▶ [Task requirements] Quote each line of the material verbatim, without the pictures.

----- Provided data -----

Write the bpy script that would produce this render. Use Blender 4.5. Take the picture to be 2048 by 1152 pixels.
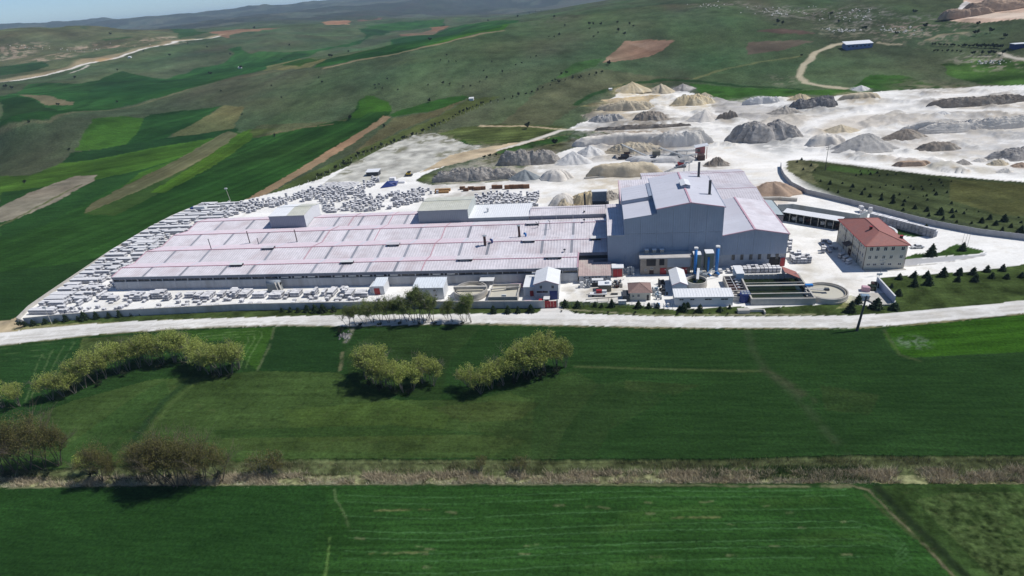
import bpy, math, random
import numpy as np
from math import radians, sin, cos, pi
random.seed(7); RNG = np.random.default_rng(11)
for o in list(bpy.data.objects): bpy.data.objects.remove(o)
SC = bpy.context.scene; COL = SC.collection
# ------------------------------------------------------------------ camera
FPX = 1218.5; PITCH = radians(25.88); ROLL = radians(-5.07); TH = radians(-9.38); CAMH = 100.0
# site frame: x runs along the long front of the factory, y away from the road; the camera looks between them
def _rz(v, a): return np.array([v[0]*cos(a)-v[1]*sin(a), v[0]*sin(a)+v[1]*cos(a), v[2]])
_f = np.array([0, cos(PITCH), -sin(PITCH)]); _r = np.array([1.0, 0, 0]); _u = np.cross(_r, _f)
CX = _rz(cos(ROLL)*_r + sin(ROLL)*_u, -TH); CU = _rz(-sin(ROLL)*_r + cos(ROLL)*_u, -TH); CF = _rz(_f, -TH)
from mathutils import Matrix, Vector
cam = bpy.data.cameras.new('camera'); camo = bpy.data.objects.new('camera', cam); COL.objects.link(camo)
cam.sensor_width = 36; cam.lens = 36*FPX/2048; cam.clip_start = 1; cam.clip_end = 60000
camo.matrix_world = Matrix(((CX[0], CU[0], -CF[0], 0), (CX[1], CU[1], -CF[1], 0), (CX[2], CU[2], -CF[2], CAMH), (0, 0, 0, 1)))
SC.camera = camo
def ray(u, v): return CF + CX*((u-1024)/FPX) - CU*((v-576)/FPX)
def G(u, v, z=0.0):
    d = ray(u, v); t = (z-CAMH)/d[2]; return np.array([d[0]*t, d[1]*t, z])
# ------------------------------------------------------------------ sky and sun
SUNV = Vector((.72, .17, 1.0)).normalized()
W = bpy.data.worlds.new('World'); SC.world = W; W.use_nodes = True
nt = W.node_tree; bg = nt.nodes['Background']
sky = nt.nodes.new('ShaderNodeTexSky'); sky.sky_type = 'NISHITA'; sky.sun_disc = False
sky.sun_elevation = math.asin(SUNV.z); sky.sun_rotation = math.atan2(SUNV.x, SUNV.y)
sky.altitude = 900; sky.air_density = .75; sky.dust_density = 0.0; sky.ozone_density = 6.0
nt.links.new(sky.outputs[0], bg.inputs[0]); bg.inputs[1].default_value = 0.108
sun = bpy.data.lights.new('sun', 'SUN'); suno = bpy.data.objects.new('sun', sun); COL.objects.link(suno)
sun.energy = 4.4; sun.angle = radians(0.53); sun.color = (1.0, 0.965, 0.91)
suno.rotation_euler = (-SUNV).to_track_quat('-Z', 'Y').to_euler(); suno.location = (0, 0, 300)
SC.view_settings.view_transform = 'Standard'; SC.view_settings.look = 'None'
SC.view_settings.exposure = 0.0; SC.view_settings.gamma = 1.0; SC.view_settings.use_curve_mapping = False
SC.render.engine = 'CYCLES'
try:
    SC.cycles.volume_step_rate = 4; SC.cycles.max_bounces = 6; SC.cycles.volume_bounces = 0; SC.cycles.volume_max_steps = 64
except Exception: pass
# ------------------------------------------------------------------ numeric helpers
def hsh(i, j, s):
    n = (i.astype(np.int64)*374761393 + j.astype(np.int64)*668265263 + s*974634777) & 0x7fffffff
    n = (n ^ (n >> 13))*1274126177 & 0x7fffffff
    return ((n ^ (n >> 16)) & 0xffff)/65535.0
def vnoise(x, y, s=0):
    i = np.floor(x); j = np.floor(y); a = x-i; b = y-j; a = a*a*(3-2*a); b = b*b*(3-2*b)
    i = i.astype(np.int64); j = j.astype(np.int64)
    return (hsh(i, j, s)*(1-a)+hsh(i+1, j, s)*a)*(1-b)+(hsh(i, j+1, s)*(1-a)+hsh(i+1, j+1, s)*a)*b
def fbm(x, y, s=0, o=4):
    r = 0; w = 0.5; t = 0
    for k in range(o):
        r = r+w*vnoise(x, y, s+k*17); t += w; w *= .5; x = x*2.03+5.1; y = y*2.03+9.7
    return r/t
def sst(a, b, x):
    t = np.clip((x-a)/(b-a), 0, 1); return t*t*(3-2*t)
# ------------------------------------------------------------------ terrain surface (smooth interpolation of surveyed heights)
CP = []
def cp(u, v, z=None, D=None):
    d = ray(u, v)
    if z is None:
        t = D/math.hypot(d[0], d[1]); p = np.array([d[0]*t, d[1]*t, CAMH+d[2]*t])
    else: p = G(u, v, z)
    CP.append(p)
for u in (-150, 300, 700, 1100, 1500, 2200):
    for v in (1250, 850, 640, 500, 400): cp(u, v, 0.0)
for q in ((0, 330, 0), (300, 300, 1), (600, 330, 0), (800, 282, 2), (1000, 300, 0), (1000, 250, 4), (0, 300, 5), (1200, 300, 0), (1200, 230, 2), (1400, 230, 1), (1600, 260, 0), (1800, 250, 0), (2048, 300, 0), (2048, 230, 1), (1700, 190, 3),
          (-300, 285, 14), (0, 262, 14), (234, 215, 18), (430, 168, 24), (586, 137, 30), (800, 110, 38), (1000, 60, 50), (1150, 25, 56), (1290, 5, 62),
          (200, 290, 4), (400, 240, 8), (600, 200, 14), (800, 170, 20), (1000, 130, 28), (1000, 200, 9), (1200, 130, 22), (1200, 170, 10), (1100, 70, 40),
          (1300, 170, 5), (1300, 100, 25), (1300, 50, 46), (1500, 170, 4), (1500, 100, 20), (1500, 50, 38), (1600, 10, 50), (1800, 170, 4), (1800, 100, 16), (1800, 50, 30), (1900, 5, 44), (2048, 170, 5), (2048, 100, 16), (2048, 50, 30), (2048, 5, 42), (2300, 50, 34), (2300, 170, 10), (1500, -60, 74), (1900, -70, 68), (2300, -70, 60)):
    cp(q[0], q[1], z=q[2])
for q in ((0, 240, 760), (200, 205, 860), (430, 160, 1000), (0, 200, 1000), (200, 180, 1080), (600, 120, 1200), (800, 95, 1400), (0, 162, 1400), (180, 127, 1500), (330, 95, 1700), (438, 71, 1900), (450, 130, 1350), (600, 95, 1500), (780, 75, 1700), (900, 60, 1800),
          (0, 78, 2000), (90, 54, 2100), (170, 56, 2100), (260, 62, 2200), (60, 110, 1800), (200, 100, 1800), (350, 66, 2300), (-300, 90, 2200),
          (480, 62, 2300), (560, 52, 2300), (640, 50, 2350), (720, 62, 2300), (800, 50, 2500), (900, 42, 2600), (1000, 38, 2700), (1080, 30, 2900)):
    cp(q[0], q[1], D=q[2])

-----

▶ [Task output]
Write the bpy script that would produce this render. Use Blender 4.5. Take the picture to be 2048 by 1152 pixels.
import bpy, math, random
import numpy as np
from math import radians, sin, cos, pi
random.seed(7); RNG = np.random.default_rng(11)
for o in list(bpy.data.objects): bpy.data.objects.remove(o)
SC = bpy.context.scene; COL = SC.collection
# ------------------------------------------------------------------ camera
FPX = 1218.5; PITCH = radians(25.88); ROLL = radians(-5.07); TH = radians(-9.38); CAMH = 100.0
# site frame: x runs along the long front of the factory, y away from the road; the camera looks between them
def _rz(v, a): return np.array([v[0]*cos(a)-v[1]*sin(a), v[0]*sin(a)+v[1]*cos(a), v[2]])
_f = np.array([0, cos(PITCH), -sin(PITCH)]); _r = np.array([1.0, 0, 0]); _u = np.cross(_r, _f)
CX = _rz(cos(ROLL)*_r + sin(ROLL)*_u, -TH); CU = _rz(-sin(ROLL)*_r + cos(ROLL)*_u, -TH); CF = _rz(_f, -TH)
from mathutils import Matrix, Vector
cam = bpy.data.cameras.new('camera'); camo = bpy.data.objects.new('camera', cam); COL.objects.link(camo)
cam.sensor_width = 36; cam.lens = 36*FPX/2048; cam.clip_start = 1; cam.clip_end = 60000
camo.matrix_world = Matrix(((CX[0], CU[0], -CF[0], 0), (CX[1], CU[1], -CF[1], 0), (CX[2], CU[2], -CF[2], CAMH), (0, 0, 0, 1)))
SC.camera = camo
def ray(u, v): return CF + CX*((u-1024)/FPX) - CU*((v-576)/FPX)
def G(u, v, z=0.0):
    d = ray(u, v); t = (z-CAMH)/d[2]; return np.array([d[0]*t, d[1]*t, z])
# ------------------------------------------------------------------ sky and sun
SUNV = Vector((.72, .17, 1.0)).normalized()
W = bpy.data.worlds.new('World'); SC.world = W; W.use_nodes = True
nt = W.node_tree; bg = nt.nodes['Background']
sky = nt.nodes.new('ShaderNodeTexSky'); sky.sky_type = 'NISHITA'; sky.sun_disc = False
sky.sun_elevation = math.asin(SUNV.z); sky.sun_rotation = math.atan2(SUNV.x, SUNV.y)
sky.altitude = 900; sky.air_density = .75; sky.dust_density = 0.0; sky.ozone_density = 6.0
nt.links.new(sky.outputs[0], bg.inputs[0]); bg.inputs[1].default_value = 0.108
sun = bpy.data.lights.new('sun', 'SUN'); suno = bpy.data.objects.new('sun', sun); COL.objects.link(suno)
sun.energy = 4.4; sun.angle = radians(0.53); sun.color = (1.0, 0.965, 0.91)
suno.rotation_euler = (-SUNV).to_track_quat('-Z', 'Y').to_euler(); suno.location = (0, 0, 300)
SC.view_settings.view_transform = 'Standard'; SC.view_settings.look = 'None'
SC.view_settings.exposure = 0.0; SC.view_settings.gamma = 1.0; SC.view_settings.use_curve_mapping = False
SC.render.engine = 'CYCLES'
try:
    SC.cycles.volume_step_rate = 4; SC.cycles.max_bounces = 6; SC.cycles.volume_bounces = 0; SC.cycles.volume_max_steps = 64
except Exception: pass
# ------------------------------------------------------------------ numeric helpers
def hsh(i, j, s):
    n = (i.astype(np.int64)*374761393 + j.astype(np.int64)*668265263 + s*974634777) & 0x7fffffff
    n = (n ^ (n >> 13))*1274126177 & 0x7fffffff
    return ((n ^ (n >> 16)) & 0xffff)/65535.0
def vnoise(x, y, s=0):
    i = np.floor(x); j = np.floor(y); a = x-i; b = y-j; a = a*a*(3-2*a); b = b*b*(3-2*b)
    i = i.astype(np.int64); j = j.astype(np.int64)
    return (hsh(i, j, s)*(1-a)+hsh(i+1, j, s)*a)*(1-b)+(hsh(i, j+1, s)*(1-a)+hsh(i+1, j+1, s)*a)*b
def fbm(x, y, s=0, o=4):
    r = 0; w = 0.5; t = 0
    for k in range(o):
        r = r+w*vnoise(x, y, s+k*17); t += w; w *= .5; x = x*2.03+5.1; y = y*2.03+9.7
    return r/t
def sst(a, b, x):
    t = np.clip((x-a)/(b-a), 0, 1); return t*t*(3-2*t)
# ------------------------------------------------------------------ terrain surface (smooth interpolation of surveyed heights)
CP = []
def cp(u, v, z=None, D=None):
    d = ray(u, v)
    if z is None:
        t = D/math.hypot(d[0], d[1]); p = np.array([d[0]*t, d[1]*t, CAMH+d[2]*t])
    else: p = G(u, v, z)
    CP.append(p)
for u in (-150, 300, 700, 1100, 1500, 2200):
    for v in (1250, 850, 640, 500, 400): cp(u, v, 0.0)
for q in ((0, 330, 0), (300, 300, 1), (600, 330, 0), (800, 282, 2), (1000, 300, 0), (1000, 250, 4), (0, 300, 5), (1200, 300, 0), (1200, 230, 2), (1400, 230, 1), (1600, 260, 0), (1800, 250, 0), (2048, 300, 0), (2048, 230, 1), (1700, 190, 3),
          (-300, 285, 14), (0, 262, 14), (234, 215, 18), (430, 168, 24), (586, 137, 30), (800, 110, 38), (1000, 60, 50), (1150, 25, 56), (1290, 5, 62),
          (200, 290, 4), (400, 240, 8), (600, 200, 14), (800, 170, 20), (1000, 130, 28), (1000, 200, 9), (1200, 130, 22), (1200, 170, 10), (1100, 70, 40),
          (1300, 170, 5), (1300, 100, 25), (1300, 50, 46), (1500, 170, 4), (1500, 100, 20), (1500, 50, 38), (1600, 10, 50), (1800, 170, 4), (1800, 100, 16), (1800, 50, 30), (1900, 5, 44), (2048, 170, 5), (2048, 100, 16), (2048, 50, 30), (2048, 5, 42), (2300, 50, 34), (2300, 170, 10), (1500, -60, 74), (1900, -70, 68), (2300, -70, 60)):
    cp(q[0], q[1], z=q[2])
for q in ((0, 240, 760), (200, 205, 860), (430, 160, 1000), (0, 200, 1000), (200, 180, 1080), (600, 120, 1200), (800, 95, 1400), (0, 162, 1400), (180, 127, 1500), (330, 95, 1700), (438, 71, 1900), (450, 130, 1350), (600, 95, 1500), (780, 75, 1700), (900, 60, 1800),
          (0, 78, 2000), (90, 54, 2100), (170, 56, 2100), (260, 62, 2200), (60, 110, 1800), (200, 100, 1800), (350, 66, 2300), (-300, 90, 2200),
          (480, 62, 2300), (560, 52, 2300), (640, 50, 2350), (720, 62, 2300), (800, 50, 2500), (900, 42, 2600), (1000, 38, 2700), (1080, 30, 2900)):
    cp(q[0], q[1], D=q[2])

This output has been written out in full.